The Screwtape Letters Study Guide for Teens takes teenagers through a study of the C.S. Lewis classic, The Screwtape Letters.
Created specifically for teenagers, each daily study is designed to take them through each letter written by Screwtape, an undersecretary in the lowerarchy of Hell, to his incompetent nephew Wormwood, a junior devil.
The interactive workbook is perfect for individual study or group study to include youth groups, homeschool groups, or small groups.

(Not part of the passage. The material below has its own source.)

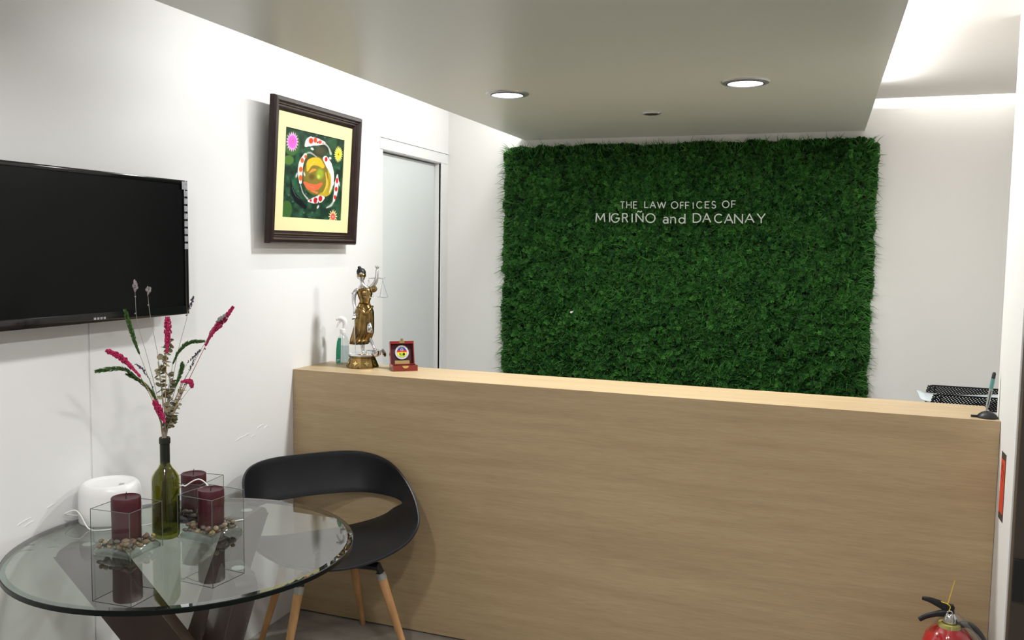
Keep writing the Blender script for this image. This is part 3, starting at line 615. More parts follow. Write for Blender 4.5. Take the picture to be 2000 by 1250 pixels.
# ------------------------------------------------------------------ bottle
BP = Vector((.386, 2.083, TZ))
M_bot = sheet_glass('olive_bottle_glass', (.56, .57, .24), 1.5)
bt = thing('wine_bottle', 'empty dark green wine bottle used as a flower vase on the glass table', 'bottle', BP)
prof = [(0, .022), (.012, .020), (.030, .006), (.035, .001), (.0385, .006), (.0395, .02), (.0395, .172), (.037, .186), (.029, .199), (.0195, .211), (.0145, .222), (.0138, .24), (.0135, .283), (.0155, .284), (.0158, .296), (.0142, .3005)]
inn = [(.0105, .3005), (.0108, .283), (.011, .24), (.0125, .220), (.0175, .209), (.027, .197), (.033, .184), (.0368, .170), (.0368, .02), (.030, .012), (.012, .026), (0, .028)]
bm = BM(); lathe(bm, prof+inn, 40); obj('bottle_glass', bm, M_bot, bt, 'all')
M_neck = mat('bottle_neck_dark_glass', (.008, .010, .006), .22)
obj('dark_neck_layer', lathe(BM(), [(.0142, .225), (.0141, .282), (.0162, .2835), (.0164, .297), (.0148, .3015), (.0142, .3015), (.0140, .225)], 32, closed=True), M_neck, bt, True)  # added opaque layer, stands in for the darker, thicker glass of the neck

# ------------------------------------------------------------------ dried flowers (each stem its own thing, standing in the bottle)
los = Vector((CAM.x-BP.x, CAM.y-BP.y, 0)).normalized()
def fz(p, dep=0):                            # crop coordinates of the bouquet -> world, dep = metres towards the camera
    return at(p[0]*.32, 500+p[1]*.32, Vector(BP)+los*dep, los)
mouth = BP+Vector((0, 0, .298))
def stempath(pts, dep, bot=None):
    n_ = len(pts); P = [fz(p, dep*(1-i/n_)) for i, p in enumerate(pts)]
    j = Vector((RND.uniform(-.006, .006), RND.uniform(-.006, .006), 0)); k = Vector((RND.uniform(-.02, .02), RND.uniform(-.02, .02), 0))
    return smooth_path(P+[mouth+j, BP+Vector((0, 0, .20))+j*.5, BP+Vector((0, 0, .045))+k], 5)
M_mag = mat('magenta_plume', (.36, .012, .075), .8, noise=(150, .4, (1, 1, 1))); M_grn = mat('dyed_green_plume', (.055, .13, .03), .8, noise=(150, .4, (1, 1, 1)))
M_lav = mat('dry_lavender', (.25, .22, .22), .85); M_lavd = mat('dark_lavender', (.07, .055, .085), .85); M_straw = mat('straw_stem', (.42, .27, .12), .6); M_pk = mat('pink_stem', (.45, .16, .13), .6); M_gst = mat('grey_stem', (.28, .26, .22), .7)
M_euc = mat('dry_eucalyptus', (.22, .195, .11), .65, noise=(40, .4, (1, 1, 1)))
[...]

The Screwtape Letters Study Guide for Teens includes:
Daily Bible study that will take no more than 20 minutes Study questions are ideal for group discussion Answers to all questions available online Ideal for all teenagers Easy-to-lead for youth leaders
You need to read “The Screwtape Letters” as an intro, of course, but this study guide (nominally for teens) is an exercise in extraction that lets you return to salient points in the original and reexamine their subtle and not-so-subtle implications. To summary the “Letters:” Wormwood is the guardian devil of his human subject, writing periodic reports to his mentor, Screwtape. Screwtape, in turn, uses his letters to offer all sorts of pertinent advice on the human condition and how to turn a human’s ego, behaviors, and desires into opportunities for corruptible moments, such that the subject under attack shows little awareness of his gradual descend into perdition. Screwtape says, for example: “Only a clever human can make a real Joke about virtue, or indeed about anything else; any of them can be trained to talk as if virtue were funny.” Thus, the study guide uses excerpts from Screwtape’s letters to illustrate moral topics for each chapter’s discussion and further questioning. Some thirty topics comprise the study guide, and the follow-up questions are thought-provoking and can make for lively debates. Some of these arguments can also turn out to be above a current teenager’s pay grade.
A good companion to the actual text of The Screwtape Letters. The reflection/discussion questions are generally good, yet they are from a pretty conservative, Evangelical Christian perspective. This would be best used with another book (or website) which helps to explain the letters as this book is simply questions and similar about the novel.